Blas J. Muñoz. El sol brilla más y el azul es más azul cuando los primeros sones del metal anuncian el momento esperado. No es la procesión de un colegio -La Salle, en este caso-, como tampoco lo es la de María Auxiliadora en unos días o lo fue la de la Divina Pastora recientemente. Se trata del asombro renovado, de las ganas, de la ilusión, de la vida que retoma su pulso al son de un tambor, entre la mecida de los costaleros, en la potencia de la Imagen que te busca y te llama una mañana de domingo en la mitad justa de un mes de mayo en que la primavera agita la sangre como savia nueva que fluye con ímpetu.

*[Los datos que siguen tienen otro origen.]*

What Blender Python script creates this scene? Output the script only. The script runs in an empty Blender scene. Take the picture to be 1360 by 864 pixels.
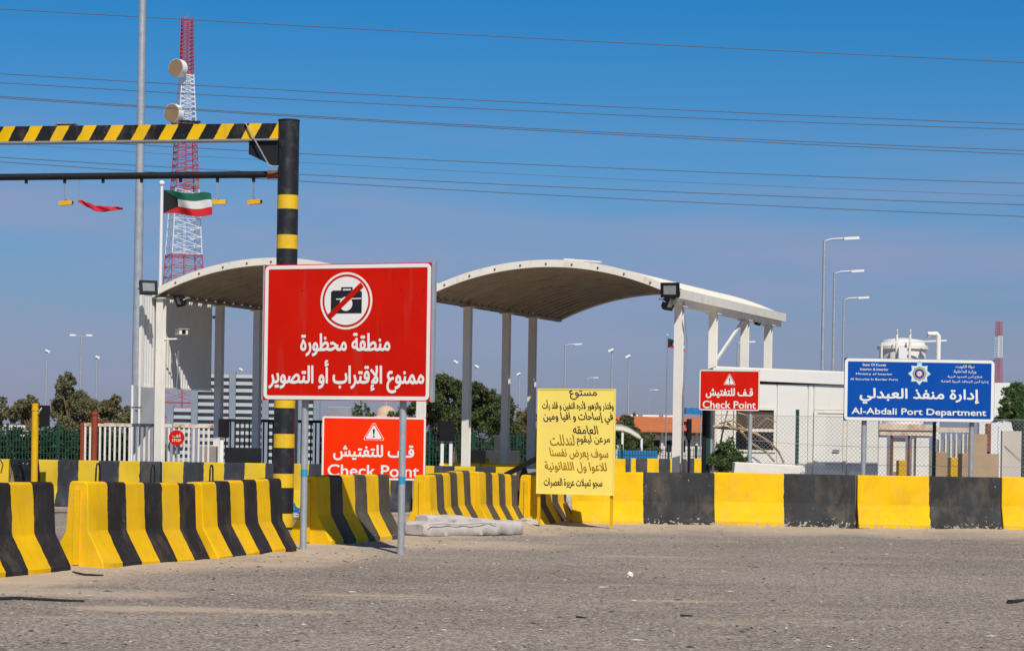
import bpy, math, random, unicodedata
import numpy as np
from mathutils import Vector, Matrix, noise
from mathutils.geometry import delaunay_2d_cdt, interpolate_bezier
R = math.radians
random.seed(7)
SC = bpy.context.scene
COL = SC.collection

# ------------------------------------------------------------------ camera
FPX, CX, CY, ROLL, CAMH = 3000.0, 680.0, 588.0, R(0.9), 1.5
cam = bpy.data.cameras.new('camera')
cam.sensor_width = 36.0
cam.lens = 36.0 * FPX / 1360.0
cam.shift_y = (CY - 432.0) / 1360.0
cam.clip_start, cam.clip_end = 0.5, 9000.0
camo = bpy.data.objects.new('camera', cam)
COL.objects.link(camo)
camo.matrix_world = Matrix.Translation((0, 0, CAMH)) @ Matrix.Rotation(R(90), 4, 'X') @ Matrix.Rotation(ROLL, 4, 'Z')
SC.camera = camo

# ------------------------------------------------------------------ sky and sun
SUN_EL = R(47)
sd = Vector((-0.25, 0.968, 0)).normalized() * math.cos(SUN_EL) + Vector((0, 0, -math.sin(SUN_EL)))
w = bpy.data.worlds.new('World'); SC.world = w; w.use_nodes = True
nt = w.node_tree; nt.nodes.clear()
out = nt.nodes.new('ShaderNodeOutputWorld'); bg = nt.nodes.new('ShaderNodeBackground')
sky = nt.nodes.new('ShaderNodeTexSky'); sky.sky_type = 'NISHITA'; sky.sun_disc = False
sky.sun_elevation = SUN_EL; sky.sun_rotation = math.atan2(-sd.x, -sd.y)
sky.air_density = 1.0; sky.dust_density = 0.6; sky.ozone_density = 2.0; sky.altitude = 30
tc = nt.nodes.new('ShaderNodeTexCoord'); sep = nt.nodes.new('ShaderNodeSeparateXYZ')
nt.links.new(tc.outputs['Generated'], sep.inputs[0])
ramp = nt.nodes.new('ShaderNodeValToRGB')          # clear desert air: deep blue above a dusty lavender horizon
e = ramp.color_ramp.elements
SKY_STOPS = [(0.0, (0.43, 0.46, 0.80)), (0.03, (0.385, 0.43, 0.72)), (0.05, (0.37, 0.44, 0.69)), (0.093, (0.315, 0.505, 0.77)), (0.12, (0.25, 0.53, 0.82)), (0.19, (0.10, 0.51, 0.86)), (0.28, (0.09, 0.42, 0.74)), (0.5, (0.09, 0.34, 0.58))]
e[0].position = SKY_STOPS[0][0]; e[0].color = SKY_STOPS[0][1] + (1,)
e[1].position = SKY_STOPS[-1][0]; e[1].color = SKY_STOPS[-1][1] + (1,)
for p, c in SKY_STOPS[1:-1]:
    q = e.new(p); q.color = c + (1,)
nt.links.new(sep.outputs['Z'], ramp.inputs[0])
mul = nt.nodes.new('ShaderNodeMix'); mul.data_type = 'RGBA'; mul.blend_type = 'MULTIPLY'; mul.inputs[0].default_value = 1.0
nt.links.new(sky.outputs[0], mul.inputs[6]); nt.links.new(ramp.outputs[0], mul.inputs[7])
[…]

San Juan Bautista está en la calle y los niños, seguramente, lo contemplan con admiración. Aun sin ser conscientes plenamente de ello, como un modelo de vida, en una época en que los referentes cayeron y a veces parece que solo restaran las ruinas de una sociedad marchita que caducó en la postmodernidad.
Cada marcha cobra más protagonismo e importancia que la anterior y la ciudad se mira en este bullir de actos piadosos que, no son un anacronismo, sino la constatación de que sus moradores siguen en su búsqueda. El plus, ese algo más que los hace reconocerse en un acto, tan sencillo y tan complejo, como el paso efímero de una procesión.
Quién sabe si tuvimos la suerte de crecer en una generación que conoció tarde los centros comerciales donde el ocio se estandariza. Quién sabe si nuestra forma de sentir consiguió que no viéramos estos actos como un hecho lúdico y sí como una oportunidad de completar nuestras vidas. Un modo de vida que comprende la fe heredada como un regalo, una oportunidad, una bandera y una certeza. Un don que, cada salida procesional actualiza y completa. La vida entendida desde el prima de las cofradías.